Tuesday, May 23, 2006

Top 250 Challenge: 164

The Killing (1956)
Number 124 on IMDb's Top 250


Ex-convict Johnny Clay (Sterling Hayden) tells his girl friend, Fay (Coleen Gray), he has plans for making money, and indeed he has. He rounds up a gang and brings them in on a seemingly fool-proof scheme to rob a race track of $200,000. The first thread unravels when Sherry Peatty (Marie Windsor), wife of gang-member George Peatty (Elisha Cook, Jr.), tells her boyfriend Val Cannon (Vince Edwards) about the plan, and he cuts himself in on that action also. The robbery is completed and the gang goes to the hideout where Johnny will join them later. Val sticks up the robbers, a shot is fired, and all hands are soon dispatched. Johnny, with the money in a suitcase, joins Fay at the airport. Hilarity ensues and the fat lady still hasn't sung.

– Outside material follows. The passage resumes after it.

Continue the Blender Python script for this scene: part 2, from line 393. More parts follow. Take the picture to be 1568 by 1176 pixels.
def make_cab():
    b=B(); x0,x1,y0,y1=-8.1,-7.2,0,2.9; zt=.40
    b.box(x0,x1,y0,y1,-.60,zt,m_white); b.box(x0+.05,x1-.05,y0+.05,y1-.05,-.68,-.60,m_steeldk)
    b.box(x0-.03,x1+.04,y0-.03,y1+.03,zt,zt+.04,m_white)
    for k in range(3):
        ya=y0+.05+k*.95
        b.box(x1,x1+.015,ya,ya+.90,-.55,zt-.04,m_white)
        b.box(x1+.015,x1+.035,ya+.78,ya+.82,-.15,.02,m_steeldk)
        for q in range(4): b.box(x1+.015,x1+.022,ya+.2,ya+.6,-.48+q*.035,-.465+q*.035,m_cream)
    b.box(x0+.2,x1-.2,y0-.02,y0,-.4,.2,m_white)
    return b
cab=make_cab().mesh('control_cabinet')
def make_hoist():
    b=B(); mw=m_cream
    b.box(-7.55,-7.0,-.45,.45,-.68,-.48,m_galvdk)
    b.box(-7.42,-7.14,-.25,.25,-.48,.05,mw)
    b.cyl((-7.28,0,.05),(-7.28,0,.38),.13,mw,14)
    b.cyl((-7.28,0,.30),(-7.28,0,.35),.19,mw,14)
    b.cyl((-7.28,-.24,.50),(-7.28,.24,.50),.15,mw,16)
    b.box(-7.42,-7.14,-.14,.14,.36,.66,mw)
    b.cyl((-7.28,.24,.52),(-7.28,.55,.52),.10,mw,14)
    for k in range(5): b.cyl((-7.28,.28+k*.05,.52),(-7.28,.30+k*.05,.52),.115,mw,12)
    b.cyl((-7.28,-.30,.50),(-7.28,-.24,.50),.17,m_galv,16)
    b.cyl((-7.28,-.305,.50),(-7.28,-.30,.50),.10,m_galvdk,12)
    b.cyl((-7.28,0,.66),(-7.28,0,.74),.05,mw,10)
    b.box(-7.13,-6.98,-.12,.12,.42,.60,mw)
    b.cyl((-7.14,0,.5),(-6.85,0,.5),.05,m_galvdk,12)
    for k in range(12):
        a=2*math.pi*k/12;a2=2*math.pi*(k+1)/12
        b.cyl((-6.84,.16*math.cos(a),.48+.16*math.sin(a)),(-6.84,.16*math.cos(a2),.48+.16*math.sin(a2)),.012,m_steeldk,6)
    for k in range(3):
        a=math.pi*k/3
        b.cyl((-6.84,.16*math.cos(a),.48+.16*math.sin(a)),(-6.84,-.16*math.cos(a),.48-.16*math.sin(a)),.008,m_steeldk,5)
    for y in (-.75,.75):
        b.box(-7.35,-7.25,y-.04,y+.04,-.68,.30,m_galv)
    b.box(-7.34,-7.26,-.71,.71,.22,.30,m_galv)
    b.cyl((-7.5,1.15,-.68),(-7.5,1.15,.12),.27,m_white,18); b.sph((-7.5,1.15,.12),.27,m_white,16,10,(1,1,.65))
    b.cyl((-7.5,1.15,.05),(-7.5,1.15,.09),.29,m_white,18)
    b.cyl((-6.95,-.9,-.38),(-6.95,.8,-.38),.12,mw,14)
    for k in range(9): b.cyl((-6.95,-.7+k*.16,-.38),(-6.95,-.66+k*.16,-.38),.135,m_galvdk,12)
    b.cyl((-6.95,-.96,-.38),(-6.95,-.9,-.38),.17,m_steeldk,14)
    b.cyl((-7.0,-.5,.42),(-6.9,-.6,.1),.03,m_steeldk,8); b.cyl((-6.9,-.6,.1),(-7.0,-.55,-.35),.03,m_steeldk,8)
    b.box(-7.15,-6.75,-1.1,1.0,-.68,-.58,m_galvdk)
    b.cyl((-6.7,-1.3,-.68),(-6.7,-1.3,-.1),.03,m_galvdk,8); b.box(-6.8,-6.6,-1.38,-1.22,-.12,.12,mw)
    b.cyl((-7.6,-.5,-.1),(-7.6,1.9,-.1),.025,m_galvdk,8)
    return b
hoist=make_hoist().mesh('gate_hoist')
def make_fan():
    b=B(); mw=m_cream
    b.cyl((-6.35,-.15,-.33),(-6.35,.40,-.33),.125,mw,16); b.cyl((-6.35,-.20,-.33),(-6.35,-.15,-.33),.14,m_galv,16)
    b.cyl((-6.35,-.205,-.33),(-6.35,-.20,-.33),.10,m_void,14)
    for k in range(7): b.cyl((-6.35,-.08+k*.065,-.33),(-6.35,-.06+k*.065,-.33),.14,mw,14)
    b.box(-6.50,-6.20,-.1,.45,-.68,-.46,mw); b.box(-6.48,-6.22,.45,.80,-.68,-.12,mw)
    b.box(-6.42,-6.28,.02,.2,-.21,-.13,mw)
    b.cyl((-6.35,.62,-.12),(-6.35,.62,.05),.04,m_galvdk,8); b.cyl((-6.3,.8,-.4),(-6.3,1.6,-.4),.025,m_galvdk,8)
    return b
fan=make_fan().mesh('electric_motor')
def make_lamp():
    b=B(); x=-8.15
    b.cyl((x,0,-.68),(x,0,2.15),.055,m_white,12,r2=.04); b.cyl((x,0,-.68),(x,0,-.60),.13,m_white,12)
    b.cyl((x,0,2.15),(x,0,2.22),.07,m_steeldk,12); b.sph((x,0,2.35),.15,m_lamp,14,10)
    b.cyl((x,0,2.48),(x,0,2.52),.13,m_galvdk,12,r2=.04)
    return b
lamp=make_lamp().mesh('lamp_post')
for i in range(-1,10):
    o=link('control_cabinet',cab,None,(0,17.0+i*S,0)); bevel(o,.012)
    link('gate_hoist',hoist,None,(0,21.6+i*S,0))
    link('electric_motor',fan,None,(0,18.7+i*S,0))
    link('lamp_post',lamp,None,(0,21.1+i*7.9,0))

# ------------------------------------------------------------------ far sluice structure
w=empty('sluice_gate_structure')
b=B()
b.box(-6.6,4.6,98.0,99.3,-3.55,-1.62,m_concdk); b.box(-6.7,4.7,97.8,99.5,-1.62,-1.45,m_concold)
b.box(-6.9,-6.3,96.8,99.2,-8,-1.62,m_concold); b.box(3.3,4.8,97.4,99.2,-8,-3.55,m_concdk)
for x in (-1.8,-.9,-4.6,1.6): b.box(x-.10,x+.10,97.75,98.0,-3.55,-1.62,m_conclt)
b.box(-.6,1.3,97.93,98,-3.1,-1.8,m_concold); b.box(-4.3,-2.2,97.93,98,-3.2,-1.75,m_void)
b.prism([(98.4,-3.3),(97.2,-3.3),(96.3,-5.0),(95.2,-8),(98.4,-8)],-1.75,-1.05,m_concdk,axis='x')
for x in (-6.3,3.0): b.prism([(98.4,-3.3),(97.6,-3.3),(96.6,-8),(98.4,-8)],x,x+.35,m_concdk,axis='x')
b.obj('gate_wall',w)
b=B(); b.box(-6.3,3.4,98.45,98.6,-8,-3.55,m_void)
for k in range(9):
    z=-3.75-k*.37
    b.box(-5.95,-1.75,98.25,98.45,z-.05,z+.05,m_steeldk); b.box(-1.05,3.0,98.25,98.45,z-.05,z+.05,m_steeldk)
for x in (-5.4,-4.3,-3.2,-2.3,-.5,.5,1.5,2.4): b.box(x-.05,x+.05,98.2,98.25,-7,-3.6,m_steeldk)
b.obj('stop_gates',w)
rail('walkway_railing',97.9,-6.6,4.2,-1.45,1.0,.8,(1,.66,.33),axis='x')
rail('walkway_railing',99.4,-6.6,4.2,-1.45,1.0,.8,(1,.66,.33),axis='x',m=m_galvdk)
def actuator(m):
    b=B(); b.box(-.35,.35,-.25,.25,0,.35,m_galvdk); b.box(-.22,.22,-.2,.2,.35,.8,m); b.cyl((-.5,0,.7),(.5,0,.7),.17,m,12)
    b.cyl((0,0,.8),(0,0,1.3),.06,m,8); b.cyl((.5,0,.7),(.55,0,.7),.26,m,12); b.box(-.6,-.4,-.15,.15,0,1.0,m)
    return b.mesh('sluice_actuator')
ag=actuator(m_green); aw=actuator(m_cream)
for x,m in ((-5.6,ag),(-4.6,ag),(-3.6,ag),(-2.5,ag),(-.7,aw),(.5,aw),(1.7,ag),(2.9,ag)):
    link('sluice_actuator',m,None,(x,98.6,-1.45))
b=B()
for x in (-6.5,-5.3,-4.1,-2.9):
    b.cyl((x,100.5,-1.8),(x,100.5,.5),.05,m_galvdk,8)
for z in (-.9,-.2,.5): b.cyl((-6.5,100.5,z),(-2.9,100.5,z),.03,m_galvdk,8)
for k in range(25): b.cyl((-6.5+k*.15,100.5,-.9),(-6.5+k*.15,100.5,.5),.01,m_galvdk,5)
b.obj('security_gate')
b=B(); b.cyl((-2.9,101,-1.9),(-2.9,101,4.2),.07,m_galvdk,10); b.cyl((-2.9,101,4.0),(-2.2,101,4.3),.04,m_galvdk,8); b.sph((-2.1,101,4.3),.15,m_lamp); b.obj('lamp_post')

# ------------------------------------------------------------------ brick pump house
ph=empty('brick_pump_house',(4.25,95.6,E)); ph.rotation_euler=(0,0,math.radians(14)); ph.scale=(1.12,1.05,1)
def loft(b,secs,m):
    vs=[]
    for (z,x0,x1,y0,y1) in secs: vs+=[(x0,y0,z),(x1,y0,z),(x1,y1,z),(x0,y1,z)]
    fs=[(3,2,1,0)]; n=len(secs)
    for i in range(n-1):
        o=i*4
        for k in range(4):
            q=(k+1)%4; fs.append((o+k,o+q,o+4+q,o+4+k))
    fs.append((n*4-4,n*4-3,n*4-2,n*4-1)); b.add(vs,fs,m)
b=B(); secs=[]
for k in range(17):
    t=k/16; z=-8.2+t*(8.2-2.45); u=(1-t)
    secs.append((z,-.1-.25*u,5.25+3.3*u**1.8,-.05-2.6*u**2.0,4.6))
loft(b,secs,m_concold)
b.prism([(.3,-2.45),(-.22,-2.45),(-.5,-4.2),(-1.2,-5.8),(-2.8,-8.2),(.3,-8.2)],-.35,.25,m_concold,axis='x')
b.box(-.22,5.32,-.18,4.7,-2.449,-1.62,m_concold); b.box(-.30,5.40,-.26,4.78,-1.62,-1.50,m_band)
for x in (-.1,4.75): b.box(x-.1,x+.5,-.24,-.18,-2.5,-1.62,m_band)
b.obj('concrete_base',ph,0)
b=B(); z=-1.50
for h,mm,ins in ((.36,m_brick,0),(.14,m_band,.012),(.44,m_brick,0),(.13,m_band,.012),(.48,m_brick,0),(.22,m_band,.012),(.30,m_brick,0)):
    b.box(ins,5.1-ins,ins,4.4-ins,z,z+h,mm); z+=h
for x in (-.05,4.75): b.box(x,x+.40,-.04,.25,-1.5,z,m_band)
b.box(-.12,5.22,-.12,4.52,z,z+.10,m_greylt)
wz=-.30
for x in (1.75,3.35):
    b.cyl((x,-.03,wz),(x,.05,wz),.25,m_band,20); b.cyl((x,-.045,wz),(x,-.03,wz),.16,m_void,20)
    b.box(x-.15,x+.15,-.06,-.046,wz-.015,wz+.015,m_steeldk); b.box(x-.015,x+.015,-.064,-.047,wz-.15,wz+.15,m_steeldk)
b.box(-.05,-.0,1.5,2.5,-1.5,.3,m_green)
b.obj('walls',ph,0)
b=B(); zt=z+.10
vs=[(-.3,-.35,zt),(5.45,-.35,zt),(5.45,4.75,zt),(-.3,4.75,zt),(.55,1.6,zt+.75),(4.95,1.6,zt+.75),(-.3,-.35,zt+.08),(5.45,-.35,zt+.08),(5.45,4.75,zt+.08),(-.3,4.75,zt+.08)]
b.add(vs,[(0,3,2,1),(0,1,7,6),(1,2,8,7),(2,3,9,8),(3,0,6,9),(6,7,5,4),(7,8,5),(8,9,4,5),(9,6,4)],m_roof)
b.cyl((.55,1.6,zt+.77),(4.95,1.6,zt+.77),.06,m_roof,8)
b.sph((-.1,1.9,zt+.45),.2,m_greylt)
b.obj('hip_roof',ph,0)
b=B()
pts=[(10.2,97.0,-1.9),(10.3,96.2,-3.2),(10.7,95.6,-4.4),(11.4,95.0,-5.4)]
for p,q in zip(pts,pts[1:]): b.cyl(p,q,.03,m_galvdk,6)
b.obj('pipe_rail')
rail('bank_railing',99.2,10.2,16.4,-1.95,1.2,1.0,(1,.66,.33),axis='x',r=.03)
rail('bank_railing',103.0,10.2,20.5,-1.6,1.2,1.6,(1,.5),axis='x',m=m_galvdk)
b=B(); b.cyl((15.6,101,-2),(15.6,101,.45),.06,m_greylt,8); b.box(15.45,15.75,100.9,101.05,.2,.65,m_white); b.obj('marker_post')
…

Trivia: Initial test screenings were poor, citing the non-linear structure as the main problem. Stanley Kubrick was forced to go back and edit the film in a linear fashion, actually making the film even more confusing. In the end, it was released in its original form, and is often cited as being a huge influence on other non-linear films like Reservoir Dogs (1992) and Pulp Fiction (1994).

The non-linear style of this movie really makes it interesting, the time jumps back and forth so you can see what everybody is doing at any given time. It really adds to the heist because it brings in the point of everything having to happen so precisely to work. Good little film.